Rosenbaum attempts to distinguish between 'aesthetic and business ways' of dealing with Director's Cuts, and in so doing he also broaches some useful ontological questions more generally. He concludes the bulk of his discussion with Ridley Scott's comment about the 1992 'director's cut' version of his film Blade Runner: “The so-called Director’s Cut isn’t, really. But it’s close. And at least I got my unicorn.” To this, Rosenbaum adds:
Scott’s philosophical acceptance of this version as “close” significantly resembles the usual position of publicists regarding such matters–which is that in the final analysis, chaque film a deux versions, une version correcte et une version plus correcte [each film has two versions: a correct one and a more correct one]. The notion that any version might be incorrect is one that belongs to history and aesthetics, but not to business.

Rosenbaum notes, in his online introductory blurb, that while his article examines the first two versions of Blade Runner (1982 and 1992), it was written prior to the release of Blade Runner: The Final Cut. Ridley Scott's multiple versions are the subject of another useful and provocative meditation on the Director's Cut (published by the online Bright Lights Film Journal) by Erich Kuersten. In his article, Kuersten alights upon what may become quite common forms of film 'replicanting' in this age of exaggerated hypertextuality and concludes thus:
If Orson Welles was working today, I wonder how many different versions of Touch of Evil or Citizen Kane there would be? Perhaps what was once considered indecision and fussiness will soon be a strength — as hypertextuality and increased bandwidth continue to dissolve the boundaries between memory and "reality," the finished and the forever open, the retro and the futuristic, and the impossibility of a cut ever being truly "final."

In the same issue of Bright Lights (no.61), in which a number of other pieces on film remaking and revisioning appear (incuding an interesting look at Michael Haneke's two versions of Funny Games, 1997 and 2007-8), Jason Martin Scott discusses John Cassavetes re-editing of his 1976 film The Killing of a Chinese Bookie and the release of his new version two years later.
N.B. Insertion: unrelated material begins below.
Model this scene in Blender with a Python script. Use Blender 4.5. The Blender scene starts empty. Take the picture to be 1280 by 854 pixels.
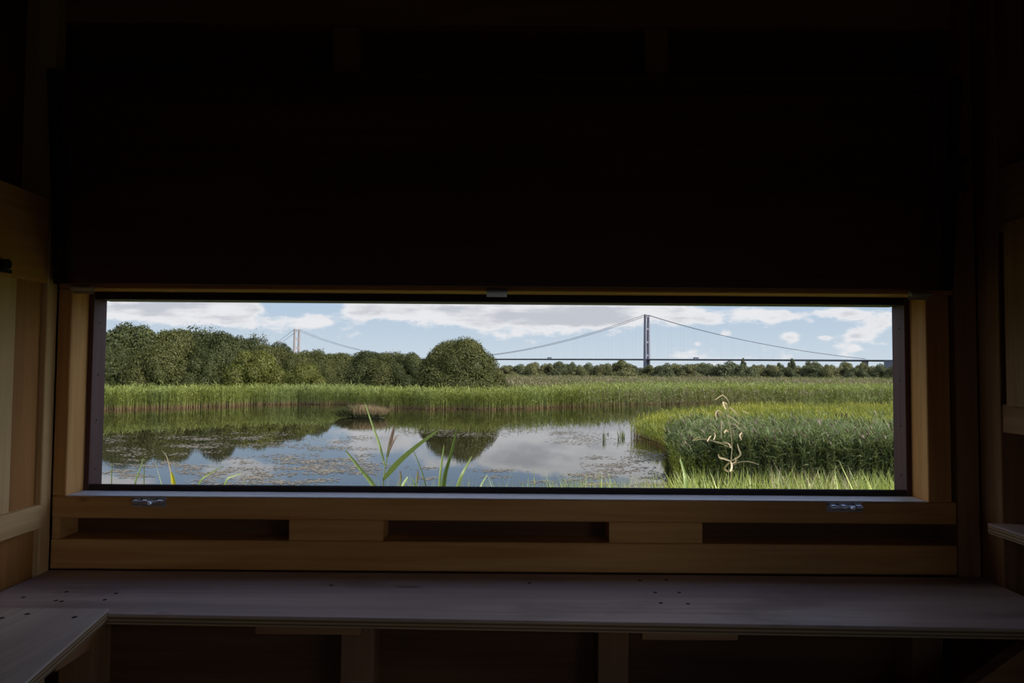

In his article, 'A Real Director's Cut', Scott argues that the fact that Cassavetes was prepared, very unusually for the time, to re-edit an already released film is indicative of his determination to change direction at this point in his work:
the re-edited Bookie is the most fully realized of all Cassavetes' films, and a viewing of both it and its prototype provides a rare opportunity to witness a great director's substantive and formal evolution in the making.
I'd be very interested to hear of any more useful online references to the director's cut and to film 'revisionings' and 're-versionings' more generally.